Böylesi bir saldırı karşısında ise ancak dinin emrettiği adalet ve merhamet
ölçüleri çerçevesinde karşılık verirler. Bu sınırları aşarken kendini İslam’a
nispet eden her kim varsa onun İslam ile ancak zayıf ve çürük bir bağı
olabilir. Zira Müslüman Arnavut, Alija İzzetbegovic’in “Düşmanlarımıza tek bir borcumuz
var; adalet” sözünün takipçisidir.
Müslüman
Arnavutlar Arnavut bölgesinin tamamında ekseriyete sahiptirler ve bunun
neticesinde bu topraklarda İslam’ın yol göstericiliği altında barış ve huzur
içinde yaşamak istemektedirler. Bu istek sadece Hıristiyan Arnavutlarla
birlikteliği değil, bugün için bize düşmanlık çizgisinde görülen diğer halkları
da kapsamaktadır. Müslüman Arnavutlar Hıristiyan halkların İsa’nın gerçek
takipçileri olmalarını, her türlü milliyetçilikten arınmalarını
dilemektedirler. Başta Sırplar olmak
üzere, bölge halklarının milliyetçiliklerden arınmış gerçek İseviler ve gerçek
Muhammediler olarak bu iki büyük peygamberin barış çağrısına uygun bir şekilde,
hiçbir büyük gücün kuklası ve aracı olmaksızın hep birlikte yaşayabilecekleri
bir bölgenin özlemini çekmektedirler. Yine Müslüman Arnavutlar yeryüzünün
tamamının Allah’a ait olduğuna ve Allah’ın yeryüzünü salih kullarının idaresine
vereceğine, Arnavut bölgesinin de bu vaadin dışında olmadığına inanmaktadırlar.

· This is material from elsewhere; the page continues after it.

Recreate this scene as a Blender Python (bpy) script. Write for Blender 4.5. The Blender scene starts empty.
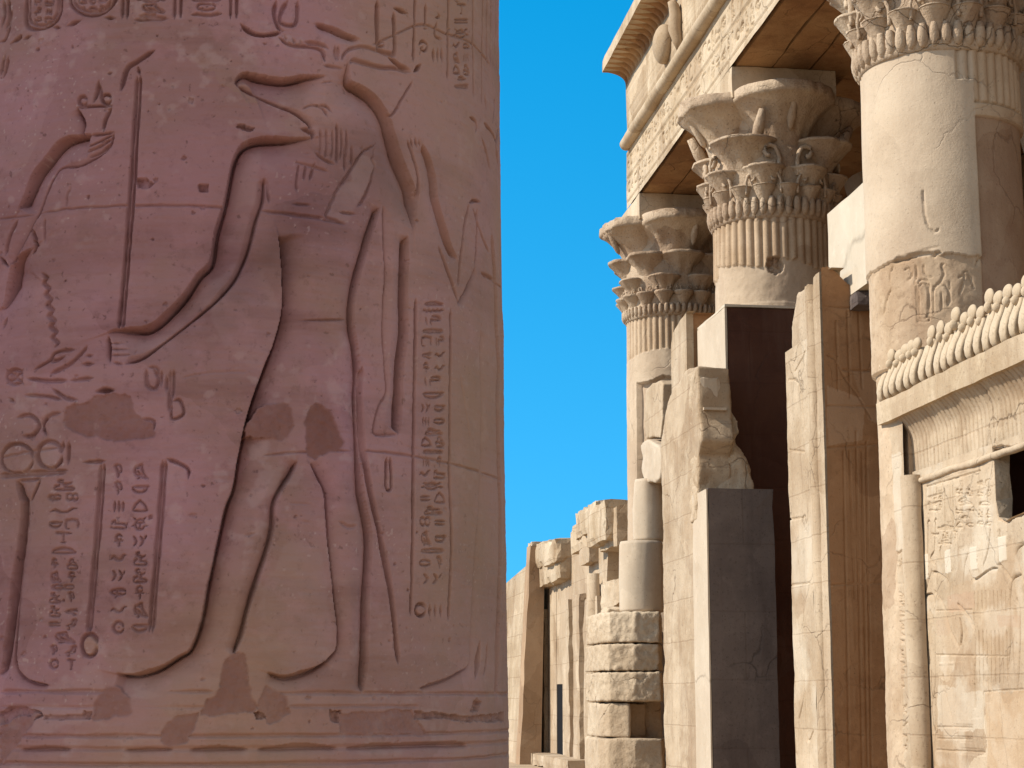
import bpy, bmesh, math, random
import numpy as np
from math import radians, sin, cos, tan, pi, sqrt, atan2
from mathutils import Vector, noise as mnoise
random.seed(7); RNG = np.random.default_rng(7)
scene = bpy.context.scene

# ------------------------------------------------------------------ camera
F_PX, PITCH, YAW, EYE = 1811.0, radians(9.9), radians(7.5), 1.6
cam_d = bpy.data.cameras.new('camera'); cam = bpy.data.objects.new('camera', cam_d)
scene.collection.objects.link(cam); scene.camera = cam
cam_d.sensor_width = 36; cam_d.lens = F_PX / 1024 * 36
cam_d.clip_start = .1; cam_d.clip_end = 6000
cam.location = (0, 0, EYE); cam.rotation_euler = (pi/2 + PITCH, 0, -YAW)

# ------------------------------------------------------------------ sky, sun, exposure
SUN_EL, SUN_AZ = radians(38), radians(-86)          # azimuth from +Y towards +X
sd = Vector((sin(SUN_AZ)*cos(SUN_EL), cos(SUN_AZ)*cos(SUN_EL), sin(SUN_EL)))
world = bpy.data.worlds.new('World'); scene.world = world; world.use_nodes = True
nt = world.node_tree; nt.nodes.clear()
sky = nt.nodes.new('ShaderNodeTexSky'); sky.sky_type = 'NISHITA'; sky.sun_disc = False
sky.sun_elevation = SUN_EL; sky.sun_rotation = SUN_AZ
sky.air_density = 1.0; sky.dust_density = 0.0; sky.ozone_density = 2.5; sky.altitude = 100
hs = nt.nodes.new('ShaderNodeHueSaturation'); hs.inputs['Hue'].default_value = .482
hs.inputs['Saturation'].default_value = 1.5; hs.inputs['Value'].default_value = 1.0
bg = nt.nodes.new('ShaderNodeBackground'); bg.inputs['Strength'].default_value = .15
wo = nt.nodes.new('ShaderNodeOutputWorld')
wtc = nt.nodes.new('ShaderNodeTexCoord'); wad = nt.nodes.new('ShaderNodeVectorMath'); wad.operation = 'MULTIPLY_ADD'
wad.inputs[1].default_value = (1, 1, .8); wad.inputs[2].default_value = (0, 0, .27)      # clear desert air: the pale band lies below the horizon
wnm = nt.nodes.new('ShaderNodeVectorMath'); wnm.operation = 'NORMALIZE'
nt.links.new(wtc.outputs['Generated'], wad.inputs[0]); nt.links.new(wad.outputs[0], wnm.inputs[0]); nt.links.new(wnm.outputs[0], sky.inputs['Vector'])
# deep blue to the north over the ruins, unseen sky behind the camera paled for less blue fill light
wsx = nt.nodes.new('ShaderNodeSeparateXYZ'); nt.links.new(wtc.outputs['Generated'], wsx.inputs[0])
def wrange(lo, hi):
    m = nt.nodes.new('ShaderNodeMapRange'); m.interpolation_type = 'SMOOTHSTEP'; m.inputs['From Min'].default_value = .55; m.inputs['From Max'].default_value = -.7
    m.inputs['To Min'].default_value = lo; m.inputs['To Max'].default_value = hi; nt.links.new(wsx.outputs['Y'], m.inputs['Value']); return m.outputs[0]
nt.links.new(wrange(1.44, .45), hs.inputs['Saturation']); nt.links.new(wrange(1.22, 1.2), hs.inputs['Value'])
nt.links.new(sky.outputs[0], hs.inputs['Color']); nt.links.new(hs.outputs[0], bg.inputs['Color']); nt.links.new(bg.outputs[0], wo.inputs['Surface'])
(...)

Tüm bunların gerçekleşebilmesi için Müslüman Arnavutların varlığı kadar Müslüman
bir Arnavutluk’un var olması da gerekir. Hıristiyan Arnavutların ve
diğerlerinin barış ve huzur içinde müreffeh bir Arnavut bölgesini kurmak üzere
Müslüman Arnavutlarla birlikte hareket etmeleri, onları baskı ile din
değiştirmiş insanların torunları olarak aşağılamalarından çok daha hayırlıdır.
Müslüman
Arnavutları tarih biliminin kabul etmediği safsatalarla rencide edenler
yanılgıdadır. Prifti de Mucaj da yanılgıdadır. Atalarımızın ekseriyetinin İslam’da
karar kıldığı günden bu yana Arnavut’u var eden din İslam’dır. Müslüman bir
Arnavutluk ise bölge barışının yeniden tesisinin temel şartıdır.